Vous avez peut-être (sans doute même) entendu parler de ce fameux “article 13“ (dont le numéro ne cesse de changer – pour en conjurer le sort ?). C’est cette fameuse directive controversée sur les droits d’auteur, débattue et votée au Parlement européen fin mars. “Controversée“, car il y a évidemment du bon et peut-être de quoi s’inquiéter…
D’un côté, c’est la victoire de l’Europe unie (bientôt amputée par son Brexit) à rendre notamment les plateformes de vidéos en ligne responsables de leurs contenus (autrefois elles ne supprimaient que ceux signalés). En les contraignant à s’intéresser au fond, cela permettra sans doute de mieux rétribuer les ayants-droits (compositeur, interprètes…) lorsqu’un extrait de leur musique est utilisé. Après tout, YouTube (propriété de Google) est de plus en plus utilisé comme une radio...
À cela, l’État français souhaiterait ajouter en parallèle une “taxe Gafa“ (acronyme des géants du web : Google, Amazon, Facebook et Apple) sur la publicité en ligne. Objectif : lutter contre l’évasion fiscale, que ces entreprises pratiquent régulièrement.
Le problème, c’est que pour détecter ces contenus protégés, YouTube a mis en place un robot (Content ID). Or, celui-ci est incapable de différencier si l’œuvre est reproduite pour être copiée (ce qui est interdit) ou diffusée dans le cadre d’une parodie ou analyse journalistique (le “droit de citation“ qui, lui, est autorisé). Les vidéos sont donc supprimées ou l’intégralité des revenus sont transférés sans appréciation humaine.

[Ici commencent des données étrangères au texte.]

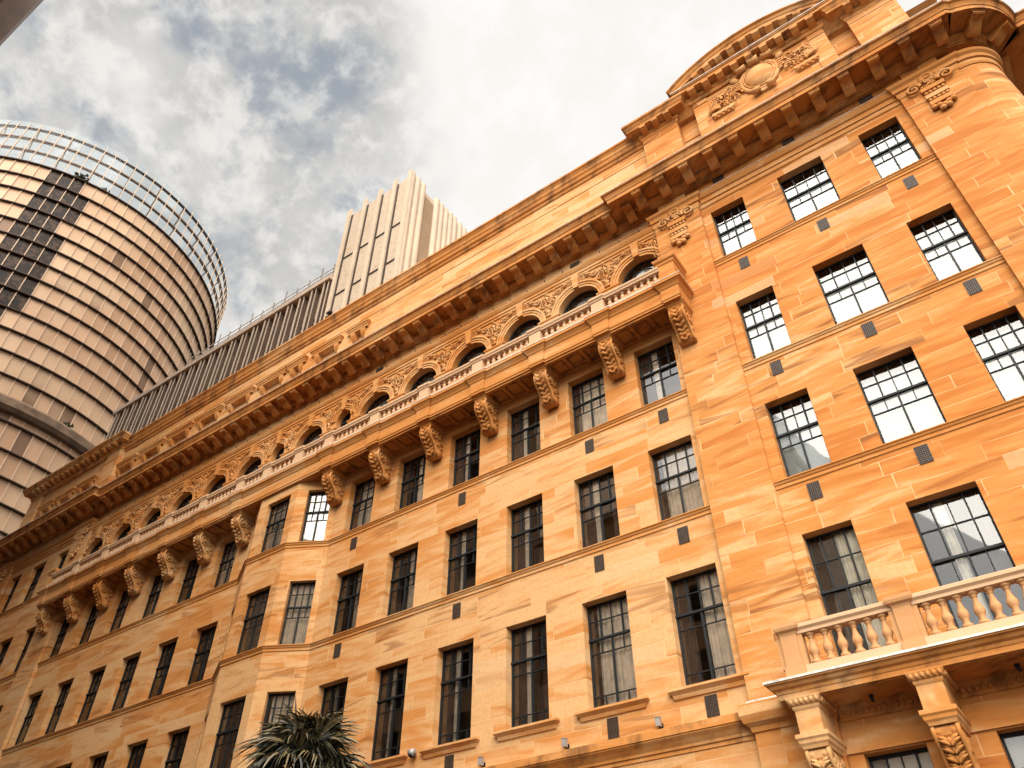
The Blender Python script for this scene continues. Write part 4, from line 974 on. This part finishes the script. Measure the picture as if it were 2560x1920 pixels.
def panes(zlist, r0):
    for za, zb in zip(zlist, zlist[1:]):
        zt, zl = tz(za), tz(zb)
        for i in range(NS):
            a0, a1_ = 2 * PI * i / NS, 2 * PI * (i + 1) / NS; am = math.degrees((a0 + a1_) / 2); am = am - 360 if am > 180 else am
            dk = 1 if (-30.0 < am < -20 and za > 56) or (-20 < am < -16.5 and za > 60 and rnd.random() < 0.75) else 0
            j = rnd.uniform(-.012, .012); ra, rb_ = r0 - 0.05 + j * 2, r0 - 0.05 - j * 2
            gl.add([(ra * math.cos(a0), ra * math.sin(a0), zl), (rb_ * math.cos(a1_), rb_ * math.sin(a1_), zl), (rb_ * math.cos(a1_), rb_ * math.sin(a1_), zt), (ra * math.cos(a0), ra * math.sin(a0), zt)], [(0, 1, 2, 3)], mi=dk)
panes(floors + [50.5], TR); panes([49.2] + lowfl + [0.6], TR - 0.6)
gl.build('glass_wall', [M_PANE, M_PDARK], GT)
for z in floors:
    q = MB(); Z = tz(z); ringp(q, [(-0.3, Z - 0.28), (0.42, Z - 0.20), (0.42, Z - 0.02), (0.3, Z + 0.06), (-0.3, Z + 0.08)], TR); q.build('floor_band', M_BAND, GT)
for z in lowfl[:8]:
    q = MB(); Z = tz(z); ringp(q, [(-0.3, Z - 0.28), (0.42, Z - 0.20), (0.42, Z - 0.02), (0.3, Z + 0.06), (-0.3, Z + 0.08)], TR - 0.6); q.build('floor_band', M_BAND, GT)
q = MB(); ringp(q, [(-0.8, tz(50.6)), (0.25, tz(50.55)), (0.7, tz(50.2)), (0.7, tz(49.4)), (0.2, tz(49.05)), (-1.2, tz(49.0))], TR); q.build('ledge', M_LEDGE, GT)
q = MB()
for i in range(NS):
    a = 2 * PI * i / NS
    if not (-115 < (math.degrees(a) if a < PI else math.degrees(a) - 360) < 60): continue
    for r0, z0, z1 in ((TR, 50.6, 90.2), (TR - 0.6, 30, 49.0)):
        c, s = math.cos(a), math.sin(a); w = 0.06
        q.add([((r0 - .05) * c - w * s * -1, (r0 - .05) * s - w * c, tz(z0)), ((r0 + .10) * c + w * s, (r0 + .10) * s - w * c, tz(z0)), ((r0 + .10) * c - w * s, (r0 + .10) * s + w * c, tz(z0)), ((r0 - .05) * c - w * s, (r0 - .05) * s + w * c, tz(z0)),
               ((r0 - .05) * c + w * s, (r0 - .05) * s - w * c, tz(z1)), ((r0 + .10) * c + w * s, (r0 + .10) * s - w * c, tz(z1)), ((r0 + .10) * c - w * s, (r0 + .10) * s + w * c, tz(z1)), ((r0 - .05) * c - w * s, (r0 - .05) * s + w * c, tz(z1))],
              [(0, 1, 5, 4), (1, 2, 6, 5), (2, 3, 7, 6), (3, 0, 4, 7), (4, 5, 6, 7)])
q.build('mullion', M_MULL, GT)
q = MB()
for i in range(NS):
    a0, a1_ = 2 * PI * i / NS, 2 * PI * (i + 1) / NS
    for za, zb in ((82.7, 85.0), (85.0, 87.3), (87.3, 89.5), (89.5, 90.6)):
        q.quad((TR * math.cos(a0), TR * math.sin(a0), tz(za)), (TR * math.cos(a1_), TR * math.sin(a1_), tz(za)), (TR * math.cos(a1_), TR * math.sin(a1_), tz(zb)), (TR * math.cos(a0), TR * math.sin(a0), tz(zb)))
q.build('crown_glass', M_CROWN, GT)
for z in (85.0, 87.3, 89.5):
    q = MB(); Z = tz(z); ringp(q, [(-0.5, Z - 0.12), (0.06, Z - 0.16), (0.06, Z + 0.10), (-0.5, Z + 0.08)], TR); q.build('crown_ring', M_BRONZE if z > 89 else M_LEDGE, GT)
q = MB()
for i in range(0, NS, 3):
    a = 2 * PI * i / NS; c, s = math.cos(a), math.sin(a)
    q.tube([((TR - 1.6) * c, (TR - 1.6) * s, tz(82.7)), ((TR - 0.4) * c, (TR - 0.4) * s, tz(84.9)), ((TR - 1.2) * c, (TR - 1.2) * s, tz(85.5)), ((TR - 0.4) * c, (TR - 0.4) * s, tz(87.2)), ((TR - 1.0) * c, (TR - 1.0) * s, tz(87.7)), ((TR - 0.3) * c, (TR - 0.3) * s, tz(89.4))], 0.13, 5)
q.build('crown_strut', M_LEDGE, GT)
q = MB(); q.lathe(0, 0, [(0, tz(82.5)), (TR - 0.2, tz(82.5)), (TR - 0.2, tz(82.6)), (0, tz(82.6))], 48); q.build('roof', M_LEDGE, GT)

# shrubs on the tower's top terrace and ledge
M_LEAF = plain('shrub_leaf', (0.045, 0.05, 0.02), 0.7, 0.3, 0, 0.3, 3)
def shrub(loc, n, r, lab):
    t = thing('terrace_shrub', lab, 'shrub', loc, 'shrubs growing on the round tower'); rnd = random.Random(int(r * 100))
    q = MB()
    for k in range(n):
        p = Vector((rnd.gauss(0, r), rnd.gauss(0, r), abs(rnd.gauss(0, r * 0.6)))); d = Vector((rnd.uniform(-1, 1), rnd.uniform(-1, 1), rnd.uniform(-.3, 1))).normalized() * 0.45; e = d.orthogonal() * 0.35
        q.quad(p - d, p + e, p + d, p - e)
    q.build('foliage', M_LEAF, t)
    s = MB(); s.tube([(0, 0, -0.3), (0.1, 0, r)], 0.08, 5); s.build('stem', M_LEDGE, t)
for a, z, n, r, lab in ((-21.5, 82.75, 60, 0.55, 'small dark shrub on the roof edge under the round tower crown'), (-14.5, 82.75, 24, 0.3, 'tiny second shrub right of the larger one under the tower crown'), (6, 50.65, 30, 0.3, 'small shrub overhanging the wide concrete ledge of the round tower')):
    shrub((TC.x + (TR - 0.1) * math.cos(rad(a)), TC.y + (TR - 0.1) * math.sin(rad(a)), tz(z)), n, r, lab)

# ------------------------------------------------------------------ brown tower whose edge shows at the upper left
M_BRN = plain('brown_metal_panel', (0.15, 0.085, 0.052), 0.55, 0.4, 0.2, 0.2, 0.4)
BT = thing('brown_tower', 'edge of a tall brown panelled building at the upper left corner', 'building', (-20, -19.03, 0))
q = MB(); q.box(-38, -0.35, -24, -0.35, 0, 118); q.build('wall', M_BRN, BT)
for k in range(12):
    q = MB(); q.box(-0.35, 0.05, -2.0 * k - 1.55, -2.0 * k + 0.0, 0, 118); q.build('panel', M_BRN, BT)
q = MB()
for k in range(39): q.box(-0.3, 0.09, -1.75, -1.3, 3.0 * k, 3.0 * k + 0.12)
q.build('bracket', M_BRONZE, BT)
# building across the street, seen mirrored in the windows
M_OPP = plain('buff_render', (0.60, 0.43, 0.29), 0.85, 0.2, 0, 0.12, 0.5)
def across(name, lab, x, w, h, loc_y=-22.0):
    t = thing(name, lab, 'building', (x, loc_y, 0)); nx, nz = int(w / 3.2), int((h - 1.5) / 4)
    q = MB(); hs = [(0.7 + 3.2 * i, 2.5 + 3.2 * i, 1.0 + 4 * j, 3.4 + 4 * j) for i in range(nx) for j in range(nz)]
    wall_sheet(q, 0, w, 0, h, hs, 0.3); q.v = [(a, -b, c) for a, b, c in q.v]; q.box(0, w, -16, -0.31, 0, h - 0.1); q.box(-0.2, w + 0.2, -16.2, 0.5, h, h + 0.5)
    q.build('wall', M_OPP, t)
    for j in range(nz): q = MB(); q.box(0.5, w - 0.5, -0.30, -0.27, 0.9 + 4 * j, 3.5 + 4 * j); q.build('window_band', M_STEEL, t)
across('street_building', 'low buff building across the street mirrored in the dark windows', -2.0, 18.5, 29.5)
across('street_shade_block', 'unseen tall buff block across the street, added to shade the left facade', -19.8, 17.5, 72)  # out-of-view block, made this tall to keep sun off the left facade
# ------------------------------------------------------------------ palm in front
M_FROND = Mat('palm_frond'); P_, p_ = M_FROND.pos(); r = M_FROND.geo.outputs['Random Per Island']
M_FROND.base(M_FROND.mix(M_FROND.smooth(r, 0.55, 0.9), M_FROND.mix(r, (0.006, 0.007, 0.002), (0.022, 0.020, 0.007)), (0.17, 0.13, 0.062)), 0.4, 0.5); M_FROND = M_FROND.m
M_BARK = plain('palm_bark', (0.13, 0.09, 0.06), 0.95, 0.1, 0, 0.3, 6)
PT = thing('palm_tree', 'fan palm with drooping split leaves in front of the sandstone wall', 'palm tree', (10.45, -6, 0))
q = MB(); q.tube([(0, 0, 0), (0.03, 0, 2), (0.0, 0.02, 4), (0.0, 0, 6.4)], [0.26, 0.20, 0.19, 0.24], 10); q.build('trunk', M_BARK, PT)
def fan(seed):
    rnd = random.Random(seed); m = MB(); nseg = 42; Lp = 0.72
    m.tube([(0, 0, 0), (Lp * 0.5, 0, 0.02), (Lp, 0, 0)], [0.022, 0.018, 0.014], 5)
    for k in range(nseg):
        a = rad(-128 + 256 * k / (nseg - 1)) + rnd.uniform(-.03, .03); l = (0.92 - 0.22 * abs(a) / 2.2) * rnd.uniform(0.88, 1.08); droop = rnd.uniform(0.6, 1.7)
        d = Vector((math.cos(a), math.sin(a), 0)); nrm = Vector((-d.y, d.x, 0)); vs = []; n = 6
        for i in range(n + 1):
            t = i / n; p = Vector((Lp, 0, 0)) + d * (l * (t - 0.16 * droop * max(0, t - .45) ** 1.5 * 2)) + Vector((0, 0, 0.10 * math.sin(t * 2) - droop * 0.85 * max(0.0, t - 0.38) ** 1.6)); w = 0.023 * math.sin(PI * min(1, 0.25 + 0.75 * t)) * (1 if t < .7 else 1.0) + 0.002
            f = 0.018 if k % 2 else -0.018
            vs += [p - nrm * w + Vector((0, 0, f)), p + nrm * w - Vector((0, 0, f))]
        m.add(vs, [(2 * i, 2 * i + 1, 2 * i + 3, 2 * i + 2) for i in range(n)])
    return m.mesh('frond', M_FROND)
fans = [fan(s) for s in range(5)]; rnd = random.Random(4)
for k in range(60):
    t = k / 59; az = k * 2.39996 + rnd.uniform(-.2, .2); el = rad(88 - 150 * t ** 0.85) + rnd.uniform(-.08, .08); s = rnd.uniform(0.80, 1.02) * (0.8 if t < .12 else 1.0)
    M = Matrix.Translation((0, 0, 6.25 + 0.45 * (1 - t))) @ Matrix.Rotation(az, 4, 'Z') @ Matrix.Rotation(-el, 4, 'Y') @ Matrix.Rotation(rnd.uniform(-.5, .5), 4, 'X') @ Matrix.Scale(s, 4)
    link('frond', fans[k % 5], PT, M)
q = MB(); q.tube([(-0.15, 0, 6.7), (-0.42, 0, 7.6), (-0.62, 0, 8.3)], [0.05, 0.04, 0.006], 6); q.tube([(-0.1, 0, 6.7), (-0.3, 0, 7.5), (-0.3, 0.02, 8.0)], [0.05, 0.04, 0.006], 6); q.build('spear_leaf', M_FROND, PT)

# ------------------------------------------------------------------ street
M_ASPH = plain('asphalt', (0.05, 0.05, 0.05), 0.9, 0.2, 0, 0.2, 4); M_PAVE = plain('paving', (0.075, 0.062, 0.05), 0.85, 0.2, 0, 0.15, 2); M_KERB = plain('kerb_stone', (0.34, 0.30, 0.26), 0.8, 0.2, 0, 0.15, 3); M_GRND = plain('city_ground', (0.06, 0.052, 0.045), 0.95, 0.1, 0, 0.2, 0.05)
q = MB(); q.quad((-1500, -1500, -0.15), (1500, -1500, -0.15), (1500, 1500, -0.15), (-1500, 1500, -0.15)); struct(q.build('ground', M_GRND))
q = MB(); q.quad((-300, -15, -0.146), (300, -15, -0.146), (300, -4.5, -0.146), (-300, -4.5, -0.146)); struct(q.build('road', M_ASPH))
q = MB(); q.box(-300, 300, -4.3, 0.0, -0.14, 0.0); q.box(-300, 300, -21.0, -15.2, -0.14, 0.0); struct(q.build('pavement', M_PAVE))
q = MB(); q.box(-300, 300, -4.5, -4.3, -0.14, 0.003); q.box(-300, 300, -15.2, -15.0, -0.14, 0.003); struct(q.build('kerb', M_KERB))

Oh, il y a bien sûr possibilité de faire infléchir la décision, mais après une longue bataille juridique… Mais même dans le cas d’un rééquilibrage au prorata (quid des 10 sec. utilisées dans une vidéo de 40 min. ?) plutôt que l’intégralité, comment prouver que le succès d’une vidéo est dû précisément à cet extrait ?
Cette technique du « rasons les têtes pour se prémunir de l’arrivée de poux » va-t-elle tuer l’exercice critique ? Espérons que sous couvert d’une meilleure redistribution des contenus, la liberté d’expression – dans les limites définies par la loi – n’en soit pas écornée... Ça ne serait évidemment pas la première fois.